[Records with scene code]
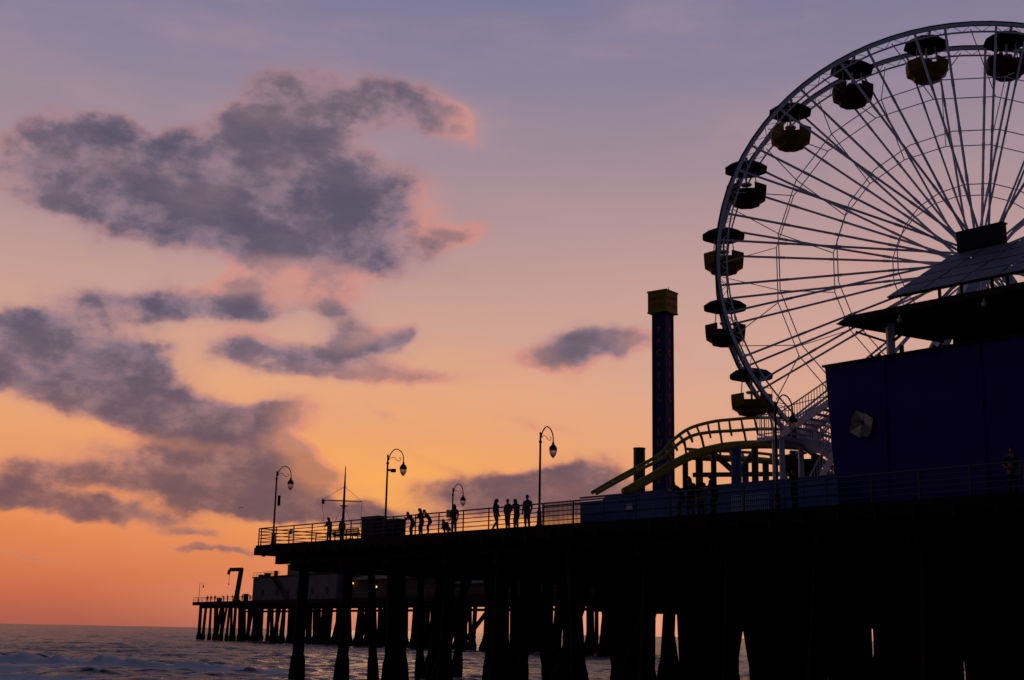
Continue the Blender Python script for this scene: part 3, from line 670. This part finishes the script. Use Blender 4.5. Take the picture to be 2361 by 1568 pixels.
mb=MB(); mb.prism([q0,V((q1.x,q1.y,q0.z)),V((q1.x,q1.y,zt2)),V((q0.x,q0.y,zt2))],Nn*.4); mb.build('housing',X['dark'],eb)
mb=MB(); mb.prism([V((q0.x,q0.y,zt2))-E*.05,V((q1.x,q1.y,zt2))+E*.05,V((q1.x,q1.y,zt2+.06))+E*.05,V((q0.x,q0.y,zt2+.06))-E*.05],Nn*.45); mb.build('lid',X['roof'],eb)
for q in (q0,V((q1.x,q1.y,q0.z))): mb=MB(); mb.beam(V((q.x,q.y,ze+.1))+Nn*.2,q+Nn*.2,.12,.12); mb.build('leg',X['dark'],eb)
# ---------------------------------------------------------------- deck furniture
ang=math.atan2(E.y,E.x)
def cabinet(px0,px1,pyt,label):
    t=.9; s0=PF.s_at(px0,t,DZ); s1=PF.s_at(px1,t,DZ); h=PF.onp((px0+px1)/2,pyt,t).z-DZ; q=ps((s0+s1)/2,t,DZ); w=s1-s0
    T=thing('cabinet',label,'cabinet',q,ang,'dark cabinets on the pier deck')
    mb=MB(); mb.box((0,0,h/2),w,.7,h-.1); mb.build('case',X['dark'],T,True)
    mb=MB(); mb.box((0,0,h),w+.08,.78,.09); mb.build('lid',X['iron'],T,True)
    mb=MB(); mb.box((0,-.365,h*.5),w*.8,.03,h*.7); mb.build('door',X['dark'],T,True)
    for a in (-1,1):
        for b in (-1,1): mb=MB(); mb.box((a*w*.4,b*.28,.03),.1,.1,.1); mb.build('foot',X['iron'],T,True)
cabinet(842,880,1193,'taller dark cabinet left of the second lamp pole'); cabinet(892,924,1199,'shorter dark cabinet right of the second lamp pole')
t=1.5; s0=PF.s_at(775,t,DZ); s1=PF.s_at(838,t,DZ); bq=ps((s0+s1)/2,t,DZ); bwid=s1-s0
be=thing('bench','dark slatted bench near the left end of the pier','bench',bq,ang)
mb=MB(); 
for k in range(4): mb.box((0,-.2+.13*k,.45),bwid,.11,.04)
mb.build('seat',X['wood'],be,True)
mb=MB()
for k in range(3): mb.box((0,-.32-.03*k,.5+.13*k),bwid,.03,.11)
mb.build('backrest',X['wood'],be,True)
for sx in (-.42,0,.42):
    mb=MB(); mb.box((sx*bwid,-.28,.4),.06,.06,.8); mb.box((sx*bwid,.2,.22),.06,.06,.44); mb.box((sx*bwid,-.03,.41),.06,.5,.05); mb.build('leg',X['iron'],be,True)
q=on_deck(670,-.1); mb=MB(); mb.box(q+Z*.78,.32,.03,.3,ang); tag(mb.build('notice',X['paper'],loc=q+Z*.78),'small pale notice on the end railing by the leftmost lamp','sign')
q=on_deck(1032,1.5); mb=MB(); mb.box(q+Z*1.3,.34,.03,.45,ang); mb.beam(q,q+Z*1.3,.05,.05); tag(mb.build('notice',X['paper'],loc=q),'pale notice on a post just left of the lone standing walker','sign')
mq=ps(PF.s_at(791,6.,DZ+2),6.,DZ)
mz=lambda py:at(794,py,mq.y).z
mast=thing('signal_mast','ship style signal mast with a yardarm and stay wires near the pier end','mast',mq)
mb=MB(); mb.tube([mq,V((mq.x,mq.y,mz(1120))),V((mq.x,mq.y,mz(1075)))],[.13,.07,.025],8); mb.build('pole',X['iron'],mast,smooth=True)
yl=at(742,1153,mq.y-.3); yr=at(835,1158,mq.y+.3); zy=mz(1155)
mb=MB(); mb.tube([V((yl.x,yl.y,zy)),V((mq.x,mq.y,zy)),V((yr.x,yr.y,zy))],[.03,.055,.03],6); mb.build('yardarm',X['iron'],mast)
mb=MB(); mb.lathe([(.05,0),(.3,.02),(.3,.06),(.05,.1)],(mq.x,mq.y,mz(1168)),10); mb.build('crosstree',X['iron'],mast)
for a_,b_ in ((V((mq.x,mq.y,mz(1122))),V((yl.x,yl.y,zy))),(V((mq.x,mq.y,mz(1122))),V((yr.x,yr.y,zy))),(V((mq.x,mq.y,mz(1160))),mq+V((-1.4,-.3,0))),(V((mq.x,mq.y,mz(1160))),mq+V((1.3,.3,0))),(V((yl.x,yl.y,zy)),mq+V((-1.1,-.2,.4))),(V((yr.x,yr.y,zy)),mq+V((1.2,.2,.4)))):
    mb=MB(); mb.tube([a_,b_],.012,4); mb.build('stay_wire',X['rope'],mast)
mb=MB(); mb.prism([V((yl.x,yl.y,zy+.1)),V((yl.x+.22,yl.y,zy+.02)),V((yl.x+.2,yl.y,zy-.3)),V((yl.x,yl.y,zy-.25))],(0,.02,0)); mb.build('flag',X['red'],mast)
# ---------------------------------------------------------------- far pier
FZ=10.0
F0=onz(447,1388,FZ); F1=onz(1200,1505,0)
FF=Frame(F0,F1-F0)
if FF.n.y<0: FF.n=-FF.n
fe=FF.e; FL=192.0; fang=math.atan2(fe.y,fe.x); fp=FF.p
far=thing('pier','distant lower pier end standing on slim piles beyond the near pier','pier',fp(0,0,0))
mb=MB(); mb.prism([fp(-1,0,FZ-.9),fp(FL,0,FZ-.9),fp(FL,26,FZ-.9),fp(-1,26,FZ-.9)],(0,0,.9)); mb.build('deck',X['wood'],far)
for t_ in (1,12): mb=MB(); mb.beam(fp(3,t_,FZ-1.3),fp(FL,t_,FZ-1.3),.5,.9); mb.build('stringer',X['wood'],far)
mb=MB(); mb.beam(fp(30,3,FZ-2.6),fp(FL,3,FZ-2.6),.3,.5); mb.build('waler',X['wood'],far)
def fpile(s,t,ds,nm='pile'):
    r=random.uniform(.36,.55); a=fp(s,t,FZ-.9); b=fp(s+ds,t-abs(ds)*.2,-1); mb=MB(); mb.tube([a,a.lerp(b,.72),a.lerp(b,.8),b],[r*.9,r,r*1.5,r*1.7],8); mb.build(nm,X['pile'],far,smooth=True)
s=3.;i=0
while s<FL and i<46: fpile(s,1,random.uniform(-.8,.5)); s+=random.uniform(2.8,5.6) if s>16 else random.uniform(3.6,4.8); i+=1
for i in range(42): fpile(10+i*4.3+random.uniform(-1.5,1.5),2.2,random.choice((-3.2,-2.2,2.6,1.8,-1.2)),'batter_pile')
for i in range(54): fpile(12+i*3.3+random.uniform(-1.5,1.5),random.choice((8,14,20)),random.uniform(-.8,.8))
mb=MB(); 
for ds in (0,.6): mb.beam(fp(17+ds,.2,-.5),fp(17+ds,.2,FZ),.08,.08)
for k in range(20): mb.beam(fp(17,.2,.2+k*.45),fp(17.6,.2,.2+k*.45),.05,.05)
mb.build('ladder',X['iron'],far)
railing('distant railing along the edge of the far pier',lambda a:fp(a-.8,.2,FZ),FL,60,(1.15,.8,.45),r=.05)
sL_=FF.s_at(458,1.2,FZ,-20,200); dup(L0,fp(sL_,1.2,FZ),0.1,'tiny street lamp at the left tip of the far pier')
def box_fp(s0,s1,t0,t1,z0,z1,mb=None):
    mb=mb or MB(); return mb.prism([fp(s0,t0,z0),fp(s1,t0,z0),fp(s1,t1,z0),fp(s0,t1,z0)],(0,0,z1-z0))
fs_at=lambda px,t:FF.s_at(px,t,FZ,-20,260)
h0=fs_at(581,6); h1=fs_at(775,6); zh=FF.onp(600,1332,6).z
hut=thing('hut','pale grey harbour building with an outside stair on the far pier','building',fp(h0,6,FZ))
mb=box_fp(h0,h1,6,18,FZ,zh); hw=mb.build('wall',X['hut'],hut)
mb=box_fp(h0-.3,h1+.3,5.7,18.3,zh,zh+.25); mb.build('roof',X['shed'],hut)
h2=fs_at(642,6); h3=fs_at(705,6); mb=box_fp(h2,h3,8,16,zh+.25,zh+2.9); mb.build('upper_storey',X['hut'],hut)
mb=MB(); mb.prism([fp(h2-.4,7.6,zh+2.9),fp(h2-.4,16.4,zh+2.9),fp(h2-.4,12,zh+4.1)],fe*(h3-h2+.8)); mb.build('upper_roof',X['shed'],hut)
for k_,(px_,w_,d_,h_) in enumerate(((592,1.0,1.2,.7),(606,1.5,1.2,1.1),(628,.8,.8,1.5),(716,2.6,2.,1.7),(742,1.6,1.4,1.0))):
    q=fs_at(px_,8); mb=box_fp(q,q+w_,8,8+d_,zh+.25,zh+.25+h_); mb.build('roof_unit',X['shed'],hut)
q=fp(h0-.5,6.4,FZ); mb=MB(); mb.tube([q,q+Z*4.6],.06,5); mb.build('antenna',X['iron'],hut)
mb=box_fp(h0-2.2,h0-.05,7,12,FZ,FZ+2.3); mb.build('lean_to',X['shed'],hut)
a_,b_=fs_at(668,6),fs_at(628,6)
for dt in (5.1,5.6): mb=MB(); mb.beam(fp(a_,dt,FZ+.1),fp(b_,dt,zh),.12,.35); mb.build('stair',X['dark'],hut); mb=MB(); mb.beam(fp(a_,dt,FZ+1.2),fp(b_,dt,zh+1.1),.07,.09); mb.build('stair_rail',X['dark'],hut)
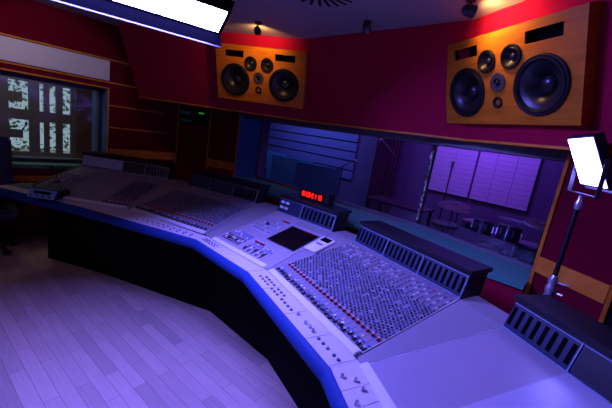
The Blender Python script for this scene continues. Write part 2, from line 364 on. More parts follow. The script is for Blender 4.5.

## Given problem
Note how many lines in the listing above hold the string "script", then give only that figure.

## Solution below
2